10. "I’d given up expecting [Arthur] to be a cloaked, sinuous, and faintly menacing stranger . . . Strangers didn’t leave their socks on the floor . . . I kept Arthur in our apartment and the strangers in their castles and mansions, where they belonged," claims Joan. How successful is she at separating her desires from her expectations? At compartmentalizing her romantic and domestic needs? What catalyzes her affair with the Royal Porcupine? Causes the breakdown of her and Arthur’s marriage?

11. Although Joan claims to be seeking an entirely new, incognito life, she very nearly gives herself away by returning to a place where she is readily recognized. Does she run with the primary hope of being caught, like one of her Gothic heroines? Throughout the novel, Joan’s frequent solution to her problems is flight. What happens in the few instances when she chooses to fight?

12. How does your view of the Resurgenites influence your view of Arthur? How effective is he as a husband, a political rebel, a companion and lover for Joan?

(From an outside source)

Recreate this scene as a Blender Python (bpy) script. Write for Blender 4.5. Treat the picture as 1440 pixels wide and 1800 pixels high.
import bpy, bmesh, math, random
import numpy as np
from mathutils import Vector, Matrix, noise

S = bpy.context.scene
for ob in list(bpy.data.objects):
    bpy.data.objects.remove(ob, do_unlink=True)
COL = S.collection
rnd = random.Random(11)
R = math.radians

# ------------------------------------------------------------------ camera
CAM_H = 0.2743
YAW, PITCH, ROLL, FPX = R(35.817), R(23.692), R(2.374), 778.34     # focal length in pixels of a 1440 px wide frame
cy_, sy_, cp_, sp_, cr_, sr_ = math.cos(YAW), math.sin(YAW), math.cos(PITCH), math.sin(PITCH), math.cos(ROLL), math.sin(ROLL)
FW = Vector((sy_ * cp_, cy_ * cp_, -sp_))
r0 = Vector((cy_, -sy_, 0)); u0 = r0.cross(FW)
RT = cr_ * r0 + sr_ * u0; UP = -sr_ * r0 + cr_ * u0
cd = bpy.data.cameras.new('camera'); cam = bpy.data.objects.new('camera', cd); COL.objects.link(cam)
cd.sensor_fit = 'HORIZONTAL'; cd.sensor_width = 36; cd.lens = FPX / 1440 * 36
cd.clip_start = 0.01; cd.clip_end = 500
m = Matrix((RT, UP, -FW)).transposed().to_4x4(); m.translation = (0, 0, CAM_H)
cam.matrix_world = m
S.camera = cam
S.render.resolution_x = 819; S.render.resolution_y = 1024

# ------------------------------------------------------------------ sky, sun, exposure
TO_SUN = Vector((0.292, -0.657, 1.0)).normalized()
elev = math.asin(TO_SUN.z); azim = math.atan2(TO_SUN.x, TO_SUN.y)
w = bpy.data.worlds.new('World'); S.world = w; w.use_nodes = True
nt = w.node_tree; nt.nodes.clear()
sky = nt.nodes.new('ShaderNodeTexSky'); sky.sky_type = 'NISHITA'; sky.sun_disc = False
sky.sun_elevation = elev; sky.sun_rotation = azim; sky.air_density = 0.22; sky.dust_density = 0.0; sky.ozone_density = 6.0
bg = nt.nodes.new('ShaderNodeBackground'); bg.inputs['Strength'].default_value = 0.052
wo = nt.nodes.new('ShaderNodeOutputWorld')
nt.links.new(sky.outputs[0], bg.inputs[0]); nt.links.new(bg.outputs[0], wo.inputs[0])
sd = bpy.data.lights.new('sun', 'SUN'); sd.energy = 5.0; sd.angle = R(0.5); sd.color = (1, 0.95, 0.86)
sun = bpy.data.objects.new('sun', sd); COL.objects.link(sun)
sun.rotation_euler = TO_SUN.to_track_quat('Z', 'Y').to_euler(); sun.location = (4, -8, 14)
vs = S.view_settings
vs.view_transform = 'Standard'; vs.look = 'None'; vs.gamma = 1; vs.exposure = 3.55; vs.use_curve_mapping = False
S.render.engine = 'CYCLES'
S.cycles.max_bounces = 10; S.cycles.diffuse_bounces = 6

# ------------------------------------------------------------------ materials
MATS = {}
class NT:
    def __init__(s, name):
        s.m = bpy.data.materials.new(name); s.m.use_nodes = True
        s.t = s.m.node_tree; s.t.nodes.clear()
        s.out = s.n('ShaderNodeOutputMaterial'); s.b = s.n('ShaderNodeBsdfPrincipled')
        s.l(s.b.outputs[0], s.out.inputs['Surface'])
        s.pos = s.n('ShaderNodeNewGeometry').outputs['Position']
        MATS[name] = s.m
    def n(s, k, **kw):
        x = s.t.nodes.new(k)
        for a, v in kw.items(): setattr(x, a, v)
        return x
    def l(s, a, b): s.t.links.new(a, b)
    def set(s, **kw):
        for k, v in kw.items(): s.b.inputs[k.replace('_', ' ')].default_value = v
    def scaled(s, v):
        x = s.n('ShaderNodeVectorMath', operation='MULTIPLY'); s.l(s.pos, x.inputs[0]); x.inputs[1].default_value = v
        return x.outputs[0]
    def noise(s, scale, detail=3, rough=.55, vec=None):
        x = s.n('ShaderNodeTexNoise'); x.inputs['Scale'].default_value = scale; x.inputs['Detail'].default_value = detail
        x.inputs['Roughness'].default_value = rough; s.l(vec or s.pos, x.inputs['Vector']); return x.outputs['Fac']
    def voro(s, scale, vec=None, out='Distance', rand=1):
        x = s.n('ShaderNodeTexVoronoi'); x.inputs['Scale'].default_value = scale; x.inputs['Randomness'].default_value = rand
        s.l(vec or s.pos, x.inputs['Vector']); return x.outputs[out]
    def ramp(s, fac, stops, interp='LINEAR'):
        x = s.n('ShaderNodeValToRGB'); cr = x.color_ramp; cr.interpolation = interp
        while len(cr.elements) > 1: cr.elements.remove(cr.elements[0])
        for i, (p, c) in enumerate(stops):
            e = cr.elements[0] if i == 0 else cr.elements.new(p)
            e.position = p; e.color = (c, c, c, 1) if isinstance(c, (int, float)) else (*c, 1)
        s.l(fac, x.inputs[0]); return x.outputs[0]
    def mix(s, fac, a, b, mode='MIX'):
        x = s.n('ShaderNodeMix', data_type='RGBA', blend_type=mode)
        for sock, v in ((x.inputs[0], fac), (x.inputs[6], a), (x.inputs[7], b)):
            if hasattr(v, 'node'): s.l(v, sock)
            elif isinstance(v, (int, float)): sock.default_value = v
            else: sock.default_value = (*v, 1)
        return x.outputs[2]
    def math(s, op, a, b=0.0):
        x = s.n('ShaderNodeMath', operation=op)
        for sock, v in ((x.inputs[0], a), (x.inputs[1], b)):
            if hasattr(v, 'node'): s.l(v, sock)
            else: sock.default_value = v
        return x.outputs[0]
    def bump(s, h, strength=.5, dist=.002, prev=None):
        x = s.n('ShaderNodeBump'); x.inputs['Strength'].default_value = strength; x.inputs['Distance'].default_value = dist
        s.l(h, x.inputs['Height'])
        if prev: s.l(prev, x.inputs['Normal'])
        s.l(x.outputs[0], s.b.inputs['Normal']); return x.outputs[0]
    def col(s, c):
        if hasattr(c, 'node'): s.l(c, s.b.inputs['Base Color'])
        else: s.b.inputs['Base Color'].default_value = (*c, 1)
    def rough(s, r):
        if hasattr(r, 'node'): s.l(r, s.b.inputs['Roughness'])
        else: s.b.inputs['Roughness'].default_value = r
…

13. "The future," Joan claims, "doesn’t appeal to me as much as the past, but I’m sure it’s better for you." Ultimately, Joan resolves to disclose the secrets of her past in order to protect her friends. Do you believe this disclosure will enable her to begin living in the present? If so, what might her next step be?

About this Author

Margaret Atwood was born in 1939 in Ottawa and grew up in northern Ontario, Quebec, and Toronto. She received her undergraduate degree from Victoria College at the University of Toronto and her master’s degree from Radcliffe College. The daughter of a forest entomologist, Atwood spent a large part of her childhood in the Canadian wilderness. At the age of six she began to write "poems, morality plays, comic books, and an unfinished novel about an ant." At sixteen she found that writing was "suddenly the only thing I wanted to do." Throughout her career, Margaret Atwood has received numerous awards and several honorary degrees including the Canadian Governor General’s Award, Le Chevalier dans l’Ordre des Arts et des Lettres in France, and the National Arts Club Medal of Honor for Literature. She is the author of more than thirty volumes of poetry, nonfiction, and fiction, including children’s books, and short stories. Her most recent works include The Handmaid’s Tale (1986), Cat’s Eye (1989), and Alias Grace (1996), the story collection Good Bones and Simple Murders (1994), and a volume of poetry, Morning in the Burned House (1995). Ms. Atwood’s work has been published in more than twenty-five countries. She has traveled extensively and has lived in Boston, Vancouver, Montreal, London, Provence, Berlin, and Edinburgh. Margaret Atwood now lives in Toronto with novelist Graeme Gibson and their daughter.